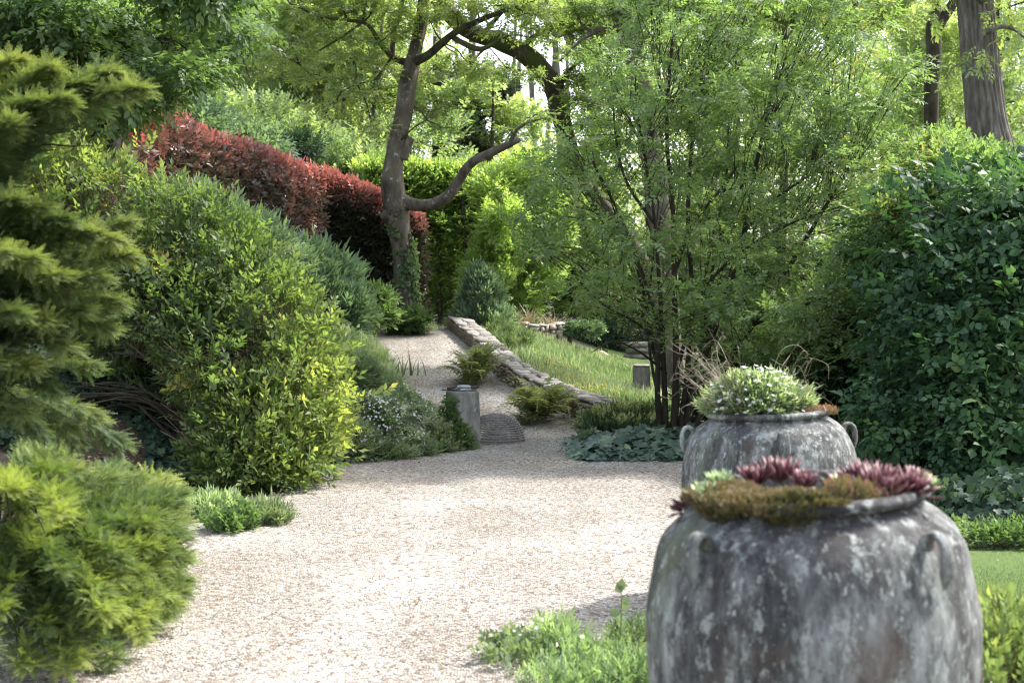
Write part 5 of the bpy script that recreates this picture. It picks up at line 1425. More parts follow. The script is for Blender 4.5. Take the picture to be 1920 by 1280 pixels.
# ================================================================== MULTI-STEM SHRUB AND PLANTS AT ITS FOOT
def multistem():
    r = np.random.default_rng(250)
    d = 14.6
    base = np.array([(1285 - 960) / F * d, d, 0])
    root = thing('multi_stem_shrub', 'large loose multi stemmed shrub with fresh green leaves behind the urns', 'shrub', base)
    stems = [
        ([(1250, 815), (1245, 700), (1238, 560), (1228, 420), (1210, 300), (1190, 180)], 8, -.2),
        ([(1262, 815), (1268, 700), (1265, 560), (1262, 400), (1250, 240), (1262, 60)], 11, 0),
        ([(1272, 815), (1290, 690), (1298, 560), (1290, 400), (1300, 250), (1330, 60)], 10, .2),
        ([(1280, 815), (1310, 700), (1350, 590), (1390, 460), (1420, 300), (1460, 120)], 12, .1),
        ([(1290, 815), (1340, 720), (1410, 610), (1480, 500), (1540, 400), (1620, 270)], 11, -.1),
        ([(1275, 815), (1290, 720), (1330, 620), (1340, 480), (1400, 330), (1500, 180)], 8, .4),
        ([(1240, 815), (1232, 720), (1235, 620), (1200, 500), (1160, 400), (1110, 300)], 8, -.3),
        ([(1225, 660), (1200, 520), (1165, 450), (1120, 400), (1060, 385)], 5, -.4),
        ([(1240, 640), (1185, 600), (1130, 570), (1080, 520)], 4, -.5),
        ([(1300, 815), (1370, 740), (1440, 690), (1520, 640), (1600, 600)], 7, -.5),
        ([(1268, 700), (1310, 560), (1380, 480), (1480, 420), (1600, 380)], 6, -.4),
        ([(1258, 815), (1225, 700), (1215, 600), (1225, 480), (1240, 330)], 5, .3),
        ([(1350, 590), (1400, 430), (1500, 340), (1640, 260)], 6, .3),
        ([(1262, 520), (1300, 420), (1370, 330), (1440, 200), (1480, 90)], 6, .5),
        ([(1228, 420), (1170, 330), (1150, 200), (1160, 90)], 5, .2),
        ([(1410, 610), (1520, 560), (1620, 500), (1710, 475)], 5, -.6),
        ([(1270, 815), (1320, 640), (1325, 500), (1360, 350), (1370, 180), (1400, 20)], 7, .8),
        ([(1250, 700), (1200, 660), (1150, 640), (1110, 660)], 3.5, -.6),
    ]
    S_ = []
    for pts, hw, dd in stems:
        m = len(pts); ds = np.linspace(0, dd * 2.2, m)
        P = poly(pts, d, ds)
        if pts[0][1] > 800: P[0][2] = -.03
        part(tube(MB(), P, np.linspace(hw * .68, hw * .22, m) / F * d, 8, 5, .06, 7, int(hw)), 'stem', M['bark_dark'], root, True)
        S_ += list(catmull(P, np.ones(m), 5)[0][6:])
    S_ = np.array(S_)
    # leafy outer shape
    n = 470; C = []; tw = MB()
    for (px, py, dd) in ((1640, 470, -1.6), (1690, 480, -1.7), (1730, 475, -1.8), (1600, 520, -1.6), (1660, 520, -1.7), (1610, 440, -1.5), (1670, 430, -1.6), (1560, 560, -1.5), (1620, 570, -1.6), (1540, 620, -1.6), (1590, 630, -1.7), (1500, 600, -1.5), (1690, 560, -1.7)):
        for q in range(3): C.append([*(W(px, py, d + dd - .5) + r.normal(0, .1, 3) * [1.5, 1, .6]), .26, .22, .07])
    for q in (0,):
        tube(tw, poly([(1410, 600), (1540, 560), (1640, 500), (1730, 478)], d - .5, [0, -.7, -1.3, -1.7]), [.018, .014, .009, .003], 5, 4); tube(tw, poly([(1480, 585), (1560, 600), (1640, 570), (1690, 560)], d - .7, [0, -.7, -1.1, -1.4]), [.012, .01, .006, .002], 5, 4)
    tries = 0
    lim_x = lambda py: (np.interp(py, [-60, 100, 250, 350, 450, 560, 640, 690], [1180, 1130, 1060, 960, 975, 1050, 1120, 1190]), np.interp(py, [-60, 100, 250, 350, 450, 500, 600, 690], [1650, 1700, 1730, 1745, 1730, 1690, 1620, 1530]))
    nn_ = 0
    while len(C) < n and tries < 20000:
        tries += 1
        py = r.uniform(-70, 700); a, b = lim_x(py); px = r.uniform(a, b)
        if 1180 < px < 1400 and py > 600 and r.random() < .75: continue
        if px < 1235 and py > 590 and r.random() < .9: continue
        if 980 < px < 1200 and py > 480 and r.random() < .5: continue
        dd = r.uniform(-1.7, 1.9) * (1 - .35 * abs((px - 1370) / 380))
        c_ = W(px, py, d + dd)
        k = np.argmin(np.linalg.norm(S_ - c_, axis=1)); s = S_[k]
        L = np.linalg.norm(s - c_)
        if L > 1.5: continue
        C.append([*c_, r.uniform(.16, .30), r.uniform(.16, .3), r.uniform(.06, .12)])
        s2 = S_[max(k - 4, 0)] if np.linalg.norm(S_[max(k - 4, 0)] - s) < 1 else s
        nn_ += 1
        bend = r.normal(0, .1 * L + .01, 3); tube(tw, [s2, s2 * .65 + c_ * .35 + bend, s2 * .3 + c_ * .7 + bend * .6 + [0, 0, .06 * L], c_], [.0045, .0035, .0025, .0012], 4, 3, cap=False)
        for j in range(2):
            e = c_ + rdir(1, r)[0] * [.28, .28, .12]; tube(tw, [s2 * .4 + c_ * .6, (c_ + e) / 2, e], [.004, .003, .0012], 3, 2, cap=False)
    part(tw, 'twigs', M['bark_dark'], root, True, kind='stuff')
    P, O = clump_pts(C, 12500, r, .1)
    D = O * [1, 1, .25] * .7 + rdir(len(P), r) * .55 + [0, 0, .05]
    y = np.clip((P[:, 0] - 2.6) / 1.2, 0, 1) * np.clip(1 - np.abs(P[:, 2] - 1.9) / .9, 0, 1)
    R = np.clip(.45 + .18 * noise3(P, 1.3, 57) + r.normal(0, .18, len(P)) + .36 * y * (noise3(P, 1.5, 58) > -.4), 0, 1)
    mb = MB()
    foliage(mb, SP, P, O * [1, 1, .3], r, .135, up=.0, out=.7, rnd=.55, R=R)
    part(mb, 'crown', M['hazel'], root, kind='stuff')
multistem()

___

== TASK TO COMPLETE ==
Pick out every line with the string "part" and copy it.

== REPLY ==
Write part 5 of the bpy script that recreates this picture. It picks up at line 1425. More parts follow. The script is for Blender 4.5. Take the picture to be 1920 by 1280 pixels.
        part(tube(MB(), P, np.linspace(hw * .68, hw * .22, m) / F * d, 8, 5, .06, 7, int(hw)), 'stem', M['bark_dark'], root, True)
    part(tw, 'twigs', M['bark_dark'], root, True, kind='stuff')
    part(mb, 'crown', M['hazel'], root, kind='stuff')